Criminal justice reform happens locally

Don’t get me wrong. I’m thrilled that criminal justice reform advocates have convinced some of the most detestable political figures in U.S. history to support easing federal sentencing guidelines. It’s a big step in the right direction.

But when it comes to criminal justice, most of the action is on the state and local level. It is in state prisons and county jails that the great majority of incarcerated Americans languish.

Draconian sentences are a big part of the problem, but so too are draconian bail requirements that put people behind bars –– away from their kids and their jobs –– because they can’t make bail on a super low-level offense. Finally, jails are full of people who should instead be receiving mental health or drug/alcohol treatment.

The city of Austin and Travis County have taken important steps on both of these fronts. The county has made a big push to increase the number of people awaiting trial on personal recognizance bonds, rather than making them pay bail. I wrote about this last year:

Nearly 70 percent of defendants in the Travis County criminal justice system are released on “personal recognizance bonds,” meaning they don’t have to come up with any money, either by digging into their own pocket or getting a loan from a bail bonds service, Irma Guerrero, director of the county’s pre-trial services, told members of the County Commissioners Court on Tuesday.

Meanwhile, Houston’s Harris County is facing a federal lawsuit over its bond practices, which have often resulted in low-level offenders spending significant time in jail because they don’t have the money to bail out. The plaintiff in the suit, Maranda Lynn ODonnell, spent two days in jail after she could not post $2,500 for a charge of driving without a valid license.

In addition, local government has supported the Mobile Crisis Outreach Team (MCOT), a group of two-dozen mental health professionals who accompany the police to incidents likely involving mental health crises. APD has sung its praises and reports that the effort has helped prevent thousands of arrests.
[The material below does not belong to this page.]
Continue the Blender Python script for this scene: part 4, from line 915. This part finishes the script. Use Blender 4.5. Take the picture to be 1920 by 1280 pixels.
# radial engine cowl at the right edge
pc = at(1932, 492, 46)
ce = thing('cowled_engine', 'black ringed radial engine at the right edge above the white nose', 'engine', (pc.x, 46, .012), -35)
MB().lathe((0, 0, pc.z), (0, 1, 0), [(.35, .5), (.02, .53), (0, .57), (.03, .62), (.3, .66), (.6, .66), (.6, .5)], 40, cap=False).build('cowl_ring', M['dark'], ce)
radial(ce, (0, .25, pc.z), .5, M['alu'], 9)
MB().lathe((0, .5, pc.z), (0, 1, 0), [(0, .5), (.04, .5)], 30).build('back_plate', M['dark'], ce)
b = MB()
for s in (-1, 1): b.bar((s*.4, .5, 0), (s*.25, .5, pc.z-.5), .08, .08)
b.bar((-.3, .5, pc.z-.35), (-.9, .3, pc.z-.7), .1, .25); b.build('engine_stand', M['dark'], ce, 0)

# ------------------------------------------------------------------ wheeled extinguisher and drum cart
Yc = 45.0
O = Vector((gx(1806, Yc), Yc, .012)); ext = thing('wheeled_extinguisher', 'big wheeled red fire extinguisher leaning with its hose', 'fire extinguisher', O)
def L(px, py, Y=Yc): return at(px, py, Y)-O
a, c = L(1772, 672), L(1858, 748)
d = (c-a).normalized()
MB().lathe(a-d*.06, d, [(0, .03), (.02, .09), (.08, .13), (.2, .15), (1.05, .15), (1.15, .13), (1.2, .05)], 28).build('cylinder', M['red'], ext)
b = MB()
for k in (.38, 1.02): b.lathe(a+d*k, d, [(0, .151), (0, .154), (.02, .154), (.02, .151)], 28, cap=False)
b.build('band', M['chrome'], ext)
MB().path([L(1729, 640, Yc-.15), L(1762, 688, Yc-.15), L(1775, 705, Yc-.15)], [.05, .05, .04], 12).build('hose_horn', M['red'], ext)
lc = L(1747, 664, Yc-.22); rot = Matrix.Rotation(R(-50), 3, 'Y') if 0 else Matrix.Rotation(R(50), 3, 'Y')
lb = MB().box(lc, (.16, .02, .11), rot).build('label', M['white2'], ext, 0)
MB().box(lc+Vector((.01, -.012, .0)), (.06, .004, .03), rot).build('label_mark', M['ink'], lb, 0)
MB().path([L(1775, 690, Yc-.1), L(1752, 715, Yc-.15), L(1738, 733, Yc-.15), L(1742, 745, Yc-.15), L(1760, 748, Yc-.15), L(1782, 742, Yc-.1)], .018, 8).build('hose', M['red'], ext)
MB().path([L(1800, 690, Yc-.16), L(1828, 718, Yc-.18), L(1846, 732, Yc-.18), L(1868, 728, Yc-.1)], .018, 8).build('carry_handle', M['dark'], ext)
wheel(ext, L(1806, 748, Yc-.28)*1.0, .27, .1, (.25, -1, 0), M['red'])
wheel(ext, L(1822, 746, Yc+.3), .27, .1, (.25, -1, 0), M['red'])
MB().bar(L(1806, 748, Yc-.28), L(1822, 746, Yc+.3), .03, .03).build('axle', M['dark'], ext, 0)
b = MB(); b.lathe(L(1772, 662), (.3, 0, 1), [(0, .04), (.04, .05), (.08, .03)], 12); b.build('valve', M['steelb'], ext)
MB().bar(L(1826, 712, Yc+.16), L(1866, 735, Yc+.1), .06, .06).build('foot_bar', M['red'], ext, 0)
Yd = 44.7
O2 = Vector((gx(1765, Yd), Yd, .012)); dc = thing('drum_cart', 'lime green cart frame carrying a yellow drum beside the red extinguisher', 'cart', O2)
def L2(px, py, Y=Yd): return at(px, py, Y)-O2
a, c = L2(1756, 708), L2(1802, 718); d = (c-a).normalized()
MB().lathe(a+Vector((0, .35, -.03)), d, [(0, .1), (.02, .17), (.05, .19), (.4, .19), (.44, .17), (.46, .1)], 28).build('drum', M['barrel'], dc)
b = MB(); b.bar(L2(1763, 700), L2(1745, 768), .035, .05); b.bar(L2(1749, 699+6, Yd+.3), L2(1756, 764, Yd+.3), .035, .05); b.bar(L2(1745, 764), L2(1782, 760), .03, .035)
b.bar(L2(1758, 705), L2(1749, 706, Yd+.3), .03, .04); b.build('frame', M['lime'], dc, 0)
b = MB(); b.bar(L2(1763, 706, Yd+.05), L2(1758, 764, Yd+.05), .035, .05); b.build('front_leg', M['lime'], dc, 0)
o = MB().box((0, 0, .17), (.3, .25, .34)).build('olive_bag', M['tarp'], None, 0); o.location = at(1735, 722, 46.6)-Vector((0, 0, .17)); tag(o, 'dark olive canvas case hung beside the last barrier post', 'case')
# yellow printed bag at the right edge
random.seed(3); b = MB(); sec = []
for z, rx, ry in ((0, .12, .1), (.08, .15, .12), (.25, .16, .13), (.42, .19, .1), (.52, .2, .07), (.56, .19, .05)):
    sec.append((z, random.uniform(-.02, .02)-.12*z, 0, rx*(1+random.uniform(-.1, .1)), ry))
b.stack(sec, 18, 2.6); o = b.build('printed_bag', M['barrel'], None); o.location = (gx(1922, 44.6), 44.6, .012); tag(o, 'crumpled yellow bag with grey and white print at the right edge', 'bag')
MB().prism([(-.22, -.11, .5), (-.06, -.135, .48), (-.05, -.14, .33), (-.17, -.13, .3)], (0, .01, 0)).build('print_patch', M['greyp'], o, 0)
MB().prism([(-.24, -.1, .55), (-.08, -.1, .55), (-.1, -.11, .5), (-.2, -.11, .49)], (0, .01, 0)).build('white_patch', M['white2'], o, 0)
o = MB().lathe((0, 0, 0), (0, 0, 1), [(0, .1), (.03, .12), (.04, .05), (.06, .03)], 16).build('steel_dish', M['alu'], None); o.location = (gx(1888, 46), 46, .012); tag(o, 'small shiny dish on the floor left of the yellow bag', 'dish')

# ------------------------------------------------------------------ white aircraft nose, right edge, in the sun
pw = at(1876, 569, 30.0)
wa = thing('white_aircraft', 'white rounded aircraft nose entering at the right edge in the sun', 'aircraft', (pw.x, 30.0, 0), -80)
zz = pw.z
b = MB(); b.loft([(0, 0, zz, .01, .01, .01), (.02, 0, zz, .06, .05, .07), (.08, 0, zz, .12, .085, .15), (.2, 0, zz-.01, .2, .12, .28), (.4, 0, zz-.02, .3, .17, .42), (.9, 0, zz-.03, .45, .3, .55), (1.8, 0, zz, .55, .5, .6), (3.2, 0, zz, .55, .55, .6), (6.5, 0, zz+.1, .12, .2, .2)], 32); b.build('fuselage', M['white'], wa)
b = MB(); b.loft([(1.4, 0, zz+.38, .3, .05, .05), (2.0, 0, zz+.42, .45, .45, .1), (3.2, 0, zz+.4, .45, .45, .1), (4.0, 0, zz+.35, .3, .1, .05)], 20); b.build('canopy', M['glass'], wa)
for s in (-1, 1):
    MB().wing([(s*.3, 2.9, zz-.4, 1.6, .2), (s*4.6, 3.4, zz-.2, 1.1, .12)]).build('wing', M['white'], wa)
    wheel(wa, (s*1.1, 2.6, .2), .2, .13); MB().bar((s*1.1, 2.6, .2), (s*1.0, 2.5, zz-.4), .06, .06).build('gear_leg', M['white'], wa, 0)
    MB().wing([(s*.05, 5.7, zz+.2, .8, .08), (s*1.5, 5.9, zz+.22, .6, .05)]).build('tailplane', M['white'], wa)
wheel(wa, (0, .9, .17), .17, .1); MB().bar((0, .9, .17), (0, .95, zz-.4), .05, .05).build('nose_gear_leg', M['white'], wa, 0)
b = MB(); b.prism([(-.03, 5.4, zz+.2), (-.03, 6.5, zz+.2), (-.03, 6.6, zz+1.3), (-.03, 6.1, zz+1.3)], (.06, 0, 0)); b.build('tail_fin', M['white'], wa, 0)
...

The efforts appear to have produced the desired effect. Ryan Thornton reports in the Monitor:

According to the presentation Tuesday morning, the effort has been a success: The first months of fiscal year 2019 show the lowest average daily population (ADP) for October through November of the last five years. Specifically, total misdemeanor bookings – classes A, B and C – have dropped by 28.25 percent on average from fiscal year 2016 to fiscal year 2018. Relative to the numbers of monthly bookings two years ago, the county now files about 1,000 fewer misdemeanor bookings per month. The sharpest decline is seen in class C misdemeanors such as public intoxication, averaging over 300 fewer cases per month from fiscal year 2016 to September of this year.